3.      Shadaqah(zakat dan lainnya)
Di antara ketiganya, Abu Yusuf menitik beratkan pada al-kharaj dan sumber tepokok yaitu golongan 1 adalah penghasilan dan pemakaian tanah. Karena banyaknya tanah musuh yang dikuasai Islam dahulu kala, kas negara mendapat hasil darik tiga jalan:
1.      Taqbil al-ardhi (negara memborongkan tanah kepada seseoran atau badan pengusaha yang berhak membuka atau menyewakannya).
2.      Qathai’(negara menyerahkan tanah untuk dikerjakan)
3.      Ihya mawat al-ardhi (negara membuat janji dengan seseorang atau seatu badan untuk menghidupkan dan menyuburkan tanah-tanah yang tandus dan mati)
Pada bagian inilah Abu Yusuf mengemukakan saran-sarannya yang berharga untuk memperbanyak kas negara.
b.      Pengeluaran uang negara (Masharif bait al mal)
Abu Yusuf mengutamakan kepentingan pembangunan dan kebutuhan rakyat, yang dibagi menjadi lima macam. Dua diantaranya untuk kepentingan pemerintah, yaitu:
1)       Gaji dan uang jasa untuk para pegawai, sipil dan militer.
2)      Keperluan pemerintahan.
Tiga macam untuk kemakmuran rakyat yaitu:
1)      Menggali sungai-sungai dan perbaikan-perbaikannya.
2)      Membuat irigasi bagi pertanian, jembatan, menggali waduk-waduk dan sebagainya.
3)      Memelihara orang-orang hukuman, membantu usaha-usha sosial, dan menjamin orang-orang yang cedera dan miskin.
















BAB III
PENUTUP

3.1  Simpulan
1.      Zakat itu merupakan harta yang dikeluarkan pada suatu kenyataan dan kesucian jiwa,kekikiran dan kedosaan
2.      Macam - macam zakat ada 2 yaitu zakat mal merupakan zakat harta, dan zakat fitrah yang dibayarkan setelah puasa.
3.      Sejarah zakat mal terjadi pada permulaan islam sebelum nabi s.a.w. berhijrah ke kota Madinah, sejarah zakat fitrah terjadi pada ditahun yang kedua dari hijrah, bersamaan dengan tahun 623 masehi, sebelum syara’ menentukan harta-harta yang dizakatkan dan kadarnya masing-masing.
4.      Yang berhak menerima zakatyaitu fakir, miskin, pegawai pembagian zakat, orang yang terikat utang tp tdk sanggup melunasi, dan orang terlantar dalam perjalanan.
5.      Macam- macam zakat yang harus dipungut meliputi zakat harta, hewan, pedagangan, dan pertanian.
6.      Prinsip zakat merupakan harta orang mampu dibagikan kepada orang-orang yang miskin dan untuk kebutuhan masyarakat dan agama.
7.      Pemungutan zakat dan keuangan negarayaitu zakat menjadi lembaga negara, menimbun jurang pemisah, zakat primer, dan al kharaj yang terlalu dominan.


3.2  Saran
Zakat merupakan iuran wajib yang dipungut negara islami dari anggota mampu maka diharapkan bagi golongan mampu dapat memberikan kelebihan dalam kebutuhan hidupnya untuk orang-orang yang memerlukan.
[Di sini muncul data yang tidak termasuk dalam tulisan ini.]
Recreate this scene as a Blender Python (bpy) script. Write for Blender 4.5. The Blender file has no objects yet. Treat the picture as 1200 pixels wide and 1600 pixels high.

Sosialaisasi zakat juga diperlukan karena masih ada yang belum sadar akan pentingnya zakat agar masyarakat yang kurang mampu terbantu dan mengentas kan kemiskinan.

Daftar Pustaka
Al-Kaaf Abdullah Zakiy. 2002. Ekonomi dalam Perspektif Islam. Bandung. CV Pustaka Setia.
Shiddieqy Hasbi Ash. 1987. Pedoman Zakat. Jakarta. PT Midas Surya Grafindo.